#### Problem
Reproduce exactly the lines from the top of the records below through the line holding "k = MB(); k.beam((-1.9, s".

━━━━━━

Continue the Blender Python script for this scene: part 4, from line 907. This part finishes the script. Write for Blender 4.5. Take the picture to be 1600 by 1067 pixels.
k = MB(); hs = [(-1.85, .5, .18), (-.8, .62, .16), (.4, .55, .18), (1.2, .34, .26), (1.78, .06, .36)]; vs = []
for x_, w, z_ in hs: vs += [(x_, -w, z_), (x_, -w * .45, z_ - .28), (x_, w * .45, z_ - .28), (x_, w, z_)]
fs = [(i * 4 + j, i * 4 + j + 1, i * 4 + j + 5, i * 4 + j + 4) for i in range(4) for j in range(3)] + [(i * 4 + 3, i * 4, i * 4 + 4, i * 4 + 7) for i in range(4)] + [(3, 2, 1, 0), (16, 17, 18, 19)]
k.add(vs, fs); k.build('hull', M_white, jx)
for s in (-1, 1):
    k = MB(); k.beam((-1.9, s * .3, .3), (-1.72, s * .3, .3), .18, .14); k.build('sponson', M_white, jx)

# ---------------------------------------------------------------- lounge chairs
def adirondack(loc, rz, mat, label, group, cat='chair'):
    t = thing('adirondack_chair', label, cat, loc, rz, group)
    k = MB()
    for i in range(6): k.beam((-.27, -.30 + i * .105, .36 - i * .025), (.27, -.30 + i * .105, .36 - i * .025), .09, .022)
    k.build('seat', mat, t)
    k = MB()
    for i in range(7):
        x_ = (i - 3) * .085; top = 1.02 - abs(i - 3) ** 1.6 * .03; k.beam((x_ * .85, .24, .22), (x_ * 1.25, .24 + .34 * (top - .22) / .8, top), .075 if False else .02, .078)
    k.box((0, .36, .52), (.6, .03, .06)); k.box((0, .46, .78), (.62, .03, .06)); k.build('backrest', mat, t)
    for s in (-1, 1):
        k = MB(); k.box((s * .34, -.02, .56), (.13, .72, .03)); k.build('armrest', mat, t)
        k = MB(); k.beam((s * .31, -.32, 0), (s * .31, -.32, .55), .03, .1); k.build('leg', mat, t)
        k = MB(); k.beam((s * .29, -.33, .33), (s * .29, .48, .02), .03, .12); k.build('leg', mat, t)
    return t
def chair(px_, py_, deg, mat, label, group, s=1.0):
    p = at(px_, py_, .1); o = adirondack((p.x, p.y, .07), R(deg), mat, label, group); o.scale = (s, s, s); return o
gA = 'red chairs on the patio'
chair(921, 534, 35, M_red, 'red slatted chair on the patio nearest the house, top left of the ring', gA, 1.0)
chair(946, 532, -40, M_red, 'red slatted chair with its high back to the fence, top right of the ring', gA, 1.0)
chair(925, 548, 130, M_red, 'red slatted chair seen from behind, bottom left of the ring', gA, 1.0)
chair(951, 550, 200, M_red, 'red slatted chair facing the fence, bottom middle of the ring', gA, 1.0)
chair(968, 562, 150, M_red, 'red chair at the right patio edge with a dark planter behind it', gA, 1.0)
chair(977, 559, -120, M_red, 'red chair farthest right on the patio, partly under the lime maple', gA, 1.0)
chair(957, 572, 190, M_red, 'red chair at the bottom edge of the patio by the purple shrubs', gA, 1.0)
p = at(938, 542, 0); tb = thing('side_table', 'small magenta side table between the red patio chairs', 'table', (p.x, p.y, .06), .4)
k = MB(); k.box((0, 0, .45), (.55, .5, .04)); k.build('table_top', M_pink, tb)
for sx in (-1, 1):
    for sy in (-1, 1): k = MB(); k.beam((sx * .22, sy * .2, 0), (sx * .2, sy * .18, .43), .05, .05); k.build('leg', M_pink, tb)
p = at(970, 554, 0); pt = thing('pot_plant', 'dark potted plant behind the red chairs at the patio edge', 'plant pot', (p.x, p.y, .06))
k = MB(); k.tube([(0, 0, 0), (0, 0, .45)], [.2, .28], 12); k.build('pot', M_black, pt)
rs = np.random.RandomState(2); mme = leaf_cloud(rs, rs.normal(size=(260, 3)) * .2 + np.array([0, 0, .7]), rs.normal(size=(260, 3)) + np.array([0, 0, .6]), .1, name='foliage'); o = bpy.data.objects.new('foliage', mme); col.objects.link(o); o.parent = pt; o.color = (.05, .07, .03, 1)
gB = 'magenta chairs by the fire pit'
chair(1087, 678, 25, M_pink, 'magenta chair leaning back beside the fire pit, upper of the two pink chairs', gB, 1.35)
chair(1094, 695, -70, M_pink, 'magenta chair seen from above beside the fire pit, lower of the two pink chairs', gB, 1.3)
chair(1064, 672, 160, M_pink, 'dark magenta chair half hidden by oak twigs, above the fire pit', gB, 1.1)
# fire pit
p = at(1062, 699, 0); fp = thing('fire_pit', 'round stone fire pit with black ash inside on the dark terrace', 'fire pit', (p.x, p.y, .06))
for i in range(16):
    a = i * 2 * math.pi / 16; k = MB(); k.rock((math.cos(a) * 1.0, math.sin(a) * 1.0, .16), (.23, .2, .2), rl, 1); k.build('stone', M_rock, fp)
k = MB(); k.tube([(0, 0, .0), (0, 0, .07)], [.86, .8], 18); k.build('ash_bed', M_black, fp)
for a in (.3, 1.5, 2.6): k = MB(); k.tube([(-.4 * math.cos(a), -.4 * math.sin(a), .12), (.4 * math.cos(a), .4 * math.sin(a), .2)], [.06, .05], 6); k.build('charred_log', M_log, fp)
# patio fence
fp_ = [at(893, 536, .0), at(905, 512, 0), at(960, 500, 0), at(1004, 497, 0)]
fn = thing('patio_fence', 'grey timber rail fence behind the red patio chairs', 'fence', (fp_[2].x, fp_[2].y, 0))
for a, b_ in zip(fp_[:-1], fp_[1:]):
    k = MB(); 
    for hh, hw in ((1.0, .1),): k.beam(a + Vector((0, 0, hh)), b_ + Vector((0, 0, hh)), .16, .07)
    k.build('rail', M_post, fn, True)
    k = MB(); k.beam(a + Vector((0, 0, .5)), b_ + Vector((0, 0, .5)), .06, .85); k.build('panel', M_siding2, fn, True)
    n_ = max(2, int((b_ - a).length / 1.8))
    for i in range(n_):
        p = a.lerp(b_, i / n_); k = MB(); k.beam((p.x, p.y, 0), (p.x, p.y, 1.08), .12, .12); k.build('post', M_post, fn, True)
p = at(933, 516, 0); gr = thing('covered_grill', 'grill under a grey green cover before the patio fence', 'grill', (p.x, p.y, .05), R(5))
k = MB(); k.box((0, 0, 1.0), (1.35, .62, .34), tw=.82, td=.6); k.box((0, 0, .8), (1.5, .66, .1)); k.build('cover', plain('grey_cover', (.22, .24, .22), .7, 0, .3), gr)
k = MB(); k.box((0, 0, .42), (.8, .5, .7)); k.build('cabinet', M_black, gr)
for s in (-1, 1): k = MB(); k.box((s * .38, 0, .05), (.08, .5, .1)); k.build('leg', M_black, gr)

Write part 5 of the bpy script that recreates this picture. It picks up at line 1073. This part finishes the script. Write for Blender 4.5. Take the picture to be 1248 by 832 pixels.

━━━━━━

#### Task solution
Continue the Blender Python script for this scene: part 4, from line 907. This part finishes the script. Write for Blender 4.5. Take the picture to be 1600 by 1067 pixels.
k = MB(); hs = [(-1.85, .5, .18), (-.8, .62, .16), (.4, .55, .18), (1.2, .34, .26), (1.78, .06, .36)]; vs = []
for x_, w, z_ in hs: vs += [(x_, -w, z_), (x_, -w * .45, z_ - .28), (x_, w * .45, z_ - .28), (x_, w, z_)]
fs = [(i * 4 + j, i * 4 + j + 1, i * 4 + j + 5, i * 4 + j + 4) for i in range(4) for j in range(3)] + [(i * 4 + 3, i * 4, i * 4 + 4, i * 4 + 7) for i in range(4)] + [(3, 2, 1, 0), (16, 17, 18, 19)]
k.add(vs, fs); k.build('hull', M_white, jx)
for s in (-1, 1):
    k = MB(); k.beam((-1.9, s * .3, .3), (-1.72, s * .3, .3), .18, .14); k.build('sponson', M_white, jx)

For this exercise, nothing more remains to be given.